Given request: Check each line of the material below, and copy it if it holds the string "from".

Data segment:
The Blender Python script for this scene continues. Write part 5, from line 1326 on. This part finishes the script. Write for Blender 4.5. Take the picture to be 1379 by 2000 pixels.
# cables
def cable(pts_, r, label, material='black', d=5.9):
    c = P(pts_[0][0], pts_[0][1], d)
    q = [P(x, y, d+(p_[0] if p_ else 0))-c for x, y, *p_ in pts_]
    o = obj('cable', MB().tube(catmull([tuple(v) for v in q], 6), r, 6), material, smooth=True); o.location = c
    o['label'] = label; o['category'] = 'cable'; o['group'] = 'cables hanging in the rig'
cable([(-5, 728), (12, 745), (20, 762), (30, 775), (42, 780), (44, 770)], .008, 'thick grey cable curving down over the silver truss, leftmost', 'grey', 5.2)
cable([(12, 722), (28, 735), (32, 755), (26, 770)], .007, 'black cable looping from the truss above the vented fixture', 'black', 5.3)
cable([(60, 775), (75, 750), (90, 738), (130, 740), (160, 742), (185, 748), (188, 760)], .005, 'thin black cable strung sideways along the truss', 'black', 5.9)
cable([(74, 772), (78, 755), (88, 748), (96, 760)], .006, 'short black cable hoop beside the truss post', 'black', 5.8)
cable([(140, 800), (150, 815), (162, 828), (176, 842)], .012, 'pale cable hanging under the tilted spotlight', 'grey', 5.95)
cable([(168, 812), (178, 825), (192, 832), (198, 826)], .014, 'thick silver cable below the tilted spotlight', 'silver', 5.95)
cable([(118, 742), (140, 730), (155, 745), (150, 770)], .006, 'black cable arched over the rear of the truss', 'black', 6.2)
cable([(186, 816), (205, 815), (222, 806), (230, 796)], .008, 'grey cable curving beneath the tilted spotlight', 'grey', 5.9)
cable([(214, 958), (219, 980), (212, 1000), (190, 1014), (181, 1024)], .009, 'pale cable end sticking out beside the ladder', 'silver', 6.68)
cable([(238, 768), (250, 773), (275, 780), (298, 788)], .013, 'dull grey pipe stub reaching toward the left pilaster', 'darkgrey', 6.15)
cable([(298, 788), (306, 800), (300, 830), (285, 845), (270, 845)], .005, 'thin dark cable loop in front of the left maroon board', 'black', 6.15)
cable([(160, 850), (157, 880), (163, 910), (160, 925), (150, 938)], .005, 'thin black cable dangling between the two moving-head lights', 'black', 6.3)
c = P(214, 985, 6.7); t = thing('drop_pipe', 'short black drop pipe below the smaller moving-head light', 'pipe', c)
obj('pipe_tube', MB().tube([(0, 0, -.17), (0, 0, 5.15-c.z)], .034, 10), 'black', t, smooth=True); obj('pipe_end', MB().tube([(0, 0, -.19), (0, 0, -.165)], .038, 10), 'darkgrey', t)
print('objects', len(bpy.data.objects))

Response to the exercise:
The Blender Python script for this scene continues. Write part 5, from line 1326 on. This part finishes the script. Write for Blender 4.5. Take the picture to be 1379 by 2000 pixels.
cable([(12, 722), (28, 735), (32, 755), (26, 770)], .007, 'black cable looping from the truss above the vented fixture', 'black', 5.3)